START SUPPLIED MATERIAL
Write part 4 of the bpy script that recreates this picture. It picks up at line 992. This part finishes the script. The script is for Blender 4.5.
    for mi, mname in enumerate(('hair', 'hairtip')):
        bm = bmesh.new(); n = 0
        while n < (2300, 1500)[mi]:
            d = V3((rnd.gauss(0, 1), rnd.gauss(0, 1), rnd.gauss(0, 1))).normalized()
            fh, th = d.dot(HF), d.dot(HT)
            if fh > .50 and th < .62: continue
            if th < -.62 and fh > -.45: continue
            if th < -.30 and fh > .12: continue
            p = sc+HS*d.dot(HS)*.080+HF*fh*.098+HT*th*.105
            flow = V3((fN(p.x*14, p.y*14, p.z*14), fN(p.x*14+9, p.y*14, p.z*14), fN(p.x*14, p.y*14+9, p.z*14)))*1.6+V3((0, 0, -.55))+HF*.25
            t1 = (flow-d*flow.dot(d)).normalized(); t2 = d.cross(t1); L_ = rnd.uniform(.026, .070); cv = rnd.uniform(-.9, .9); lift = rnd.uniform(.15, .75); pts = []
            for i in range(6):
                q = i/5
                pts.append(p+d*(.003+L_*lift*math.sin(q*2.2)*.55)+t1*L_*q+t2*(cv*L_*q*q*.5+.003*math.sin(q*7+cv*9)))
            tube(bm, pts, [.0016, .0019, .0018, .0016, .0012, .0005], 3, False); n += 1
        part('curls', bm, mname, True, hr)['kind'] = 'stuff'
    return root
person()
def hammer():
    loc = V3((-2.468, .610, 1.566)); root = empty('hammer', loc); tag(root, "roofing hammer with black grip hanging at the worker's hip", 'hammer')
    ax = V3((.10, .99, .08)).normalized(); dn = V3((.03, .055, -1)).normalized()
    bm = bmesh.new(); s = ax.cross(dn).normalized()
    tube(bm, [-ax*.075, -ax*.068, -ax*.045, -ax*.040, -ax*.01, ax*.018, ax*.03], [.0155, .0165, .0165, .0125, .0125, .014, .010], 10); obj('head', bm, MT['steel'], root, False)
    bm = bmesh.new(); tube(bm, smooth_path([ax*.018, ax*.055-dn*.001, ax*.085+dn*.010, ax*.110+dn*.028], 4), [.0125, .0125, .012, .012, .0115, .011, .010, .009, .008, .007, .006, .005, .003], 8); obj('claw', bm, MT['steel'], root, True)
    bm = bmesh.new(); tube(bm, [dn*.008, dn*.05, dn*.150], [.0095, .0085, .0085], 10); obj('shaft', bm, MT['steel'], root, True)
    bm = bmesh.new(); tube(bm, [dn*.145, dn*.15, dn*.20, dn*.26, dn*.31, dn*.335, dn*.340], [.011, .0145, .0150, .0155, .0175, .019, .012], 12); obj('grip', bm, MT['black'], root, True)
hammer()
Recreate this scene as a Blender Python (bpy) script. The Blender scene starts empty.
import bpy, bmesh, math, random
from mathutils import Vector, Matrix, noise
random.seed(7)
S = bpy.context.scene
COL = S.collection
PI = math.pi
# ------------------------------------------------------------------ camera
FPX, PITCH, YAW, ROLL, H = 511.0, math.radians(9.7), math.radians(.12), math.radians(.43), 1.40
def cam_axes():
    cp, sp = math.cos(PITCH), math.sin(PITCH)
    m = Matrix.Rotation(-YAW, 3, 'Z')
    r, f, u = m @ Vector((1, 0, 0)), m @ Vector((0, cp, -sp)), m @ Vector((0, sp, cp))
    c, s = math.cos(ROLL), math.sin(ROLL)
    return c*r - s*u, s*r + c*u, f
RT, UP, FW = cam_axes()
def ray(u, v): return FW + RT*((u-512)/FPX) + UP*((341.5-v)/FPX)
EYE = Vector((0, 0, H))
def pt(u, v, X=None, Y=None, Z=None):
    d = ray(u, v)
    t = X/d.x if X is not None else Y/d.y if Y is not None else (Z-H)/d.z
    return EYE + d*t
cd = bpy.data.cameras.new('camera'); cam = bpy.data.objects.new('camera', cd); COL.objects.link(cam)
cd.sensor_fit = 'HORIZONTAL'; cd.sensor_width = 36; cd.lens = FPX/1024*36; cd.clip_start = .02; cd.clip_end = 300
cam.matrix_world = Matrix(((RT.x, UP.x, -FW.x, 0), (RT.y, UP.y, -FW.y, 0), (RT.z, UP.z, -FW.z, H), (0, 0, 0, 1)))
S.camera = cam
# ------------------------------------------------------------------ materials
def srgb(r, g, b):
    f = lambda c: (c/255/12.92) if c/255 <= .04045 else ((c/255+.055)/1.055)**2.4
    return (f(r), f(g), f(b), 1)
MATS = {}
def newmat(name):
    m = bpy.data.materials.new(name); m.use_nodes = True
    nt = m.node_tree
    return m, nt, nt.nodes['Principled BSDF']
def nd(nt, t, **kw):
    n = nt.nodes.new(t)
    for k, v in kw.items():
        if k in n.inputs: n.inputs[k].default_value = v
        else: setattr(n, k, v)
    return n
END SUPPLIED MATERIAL
Repeat the whole listing exactly, keeping every line intact.

EXPECTED ANSWER ▸
Write part 4 of the bpy script that recreates this picture. It picks up at line 992. This part finishes the script. The script is for Blender 4.5.
    for mi, mname in enumerate(('hair', 'hairtip')):
        bm = bmesh.new(); n = 0
        while n < (2300, 1500)[mi]:
            d = V3((rnd.gauss(0, 1), rnd.gauss(0, 1), rnd.gauss(0, 1))).normalized()
            fh, th = d.dot(HF), d.dot(HT)
            if fh > .50 and th < .62: continue
            if th < -.62 and fh > -.45: continue
            if th < -.30 and fh > .12: continue
            p = sc+HS*d.dot(HS)*.080+HF*fh*.098+HT*th*.105
            flow = V3((fN(p.x*14, p.y*14, p.z*14), fN(p.x*14+9, p.y*14, p.z*14), fN(p.x*14, p.y*14+9, p.z*14)))*1.6+V3((0, 0, -.55))+HF*.25
            t1 = (flow-d*flow.dot(d)).normalized(); t2 = d.cross(t1); L_ = rnd.uniform(.026, .070); cv = rnd.uniform(-.9, .9); lift = rnd.uniform(.15, .75); pts = []
            for i in range(6):
                q = i/5
                pts.append(p+d*(.003+L_*lift*math.sin(q*2.2)*.55)+t1*L_*q+t2*(cv*L_*q*q*.5+.003*math.sin(q*7+cv*9)))
            tube(bm, pts, [.0016, .0019, .0018, .0016, .0012, .0005], 3, False); n += 1
        part('curls', bm, mname, True, hr)['kind'] = 'stuff'
    return root
person()
def hammer():
    loc = V3((-2.468, .610, 1.566)); root = empty('hammer', loc); tag(root, "roofing hammer with black grip hanging at the worker's hip", 'hammer')
    ax = V3((.10, .99, .08)).normalized(); dn = V3((.03, .055, -1)).normalized()
    bm = bmesh.new(); s = ax.cross(dn).normalized()
    tube(bm, [-ax*.075, -ax*.068, -ax*.045, -ax*.040, -ax*.01, ax*.018, ax*.03], [.0155, .0165, .0165, .0125, .0125, .014, .010], 10); obj('head', bm, MT['steel'], root, False)
    bm = bmesh.new(); tube(bm, smooth_path([ax*.018, ax*.055-dn*.001, ax*.085+dn*.010, ax*.110+dn*.028], 4), [.0125, .0125, .012, .012, .0115, .011, .010, .009, .008, .007, .006, .005, .003], 8); obj('claw', bm, MT['steel'], root, True)
    bm = bmesh.new(); tube(bm, [dn*.008, dn*.05, dn*.150], [.0095, .0085, .0085], 10); obj('shaft', bm, MT['steel'], root, True)
    bm = bmesh.new(); tube(bm, [dn*.145, dn*.15, dn*.20, dn*.26, dn*.31, dn*.335, dn*.340], [.011, .0145, .0150, .0155, .0175, .019, .012], 12); obj('grip', bm, MT['black'], root, True)
hammer()
Recreate this scene as a Blender Python (bpy) script. The Blender scene starts empty.
import bpy, bmesh, math, random
from mathutils import Vector, Matrix, noise
random.seed(7)
S = bpy.context.scene
COL = S.collection
PI = math.pi
# ------------------------------------------------------------------ camera
FPX, PITCH, YAW, ROLL, H = 511.0, math.radians(9.7), math.radians(.12), math.radians(.43), 1.40
def cam_axes():
    cp, sp = math.cos(PITCH), math.sin(PITCH)
    m = Matrix.Rotation(-YAW, 3, 'Z')
    r, f, u = m @ Vector((1, 0, 0)), m @ Vector((0, cp, -sp)), m @ Vector((0, sp, cp))
    c, s = math.cos(ROLL), math.sin(ROLL)
    return c*r - s*u, s*r + c*u, f
RT, UP, FW = cam_axes()
def ray(u, v): return FW + RT*((u-512)/FPX) + UP*((341.5-v)/FPX)
EYE = Vector((0, 0, H))
def pt(u, v, X=None, Y=None, Z=None):
    d = ray(u, v)
    t = X/d.x if X is not None else Y/d.y if Y is not None else (Z-H)/d.z
    return EYE + d*t
cd = bpy.data.cameras.new('camera'); cam = bpy.data.objects.new('camera', cd); COL.objects.link(cam)
cd.sensor_fit = 'HORIZONTAL'; cd.sensor_width = 36; cd.lens = FPX/1024*36; cd.clip_start = .02; cd.clip_end = 300
cam.matrix_world = Matrix(((RT.x, UP.x, -FW.x, 0), (RT.y, UP.y, -FW.y, 0), (RT.z, UP.z, -FW.z, H), (0, 0, 0, 1)))
S.camera = cam
# ------------------------------------------------------------------ materials
def srgb(r, g, b):
    f = lambda c: (c/255/12.92) if c/255 <= .04045 else ((c/255+.055)/1.055)**2.4
    return (f(r), f(g), f(b), 1)
MATS = {}
def newmat(name):
    m = bpy.data.materials.new(name); m.use_nodes = True
    nt = m.node_tree
    return m, nt, nt.nodes['Principled BSDF']
def nd(nt, t, **kw):
    n = nt.nodes.new(t)
    for k, v in kw.items():
        if k in n.inputs: n.inputs[k].default_value = v
        else: setattr(n, k, v)
    return n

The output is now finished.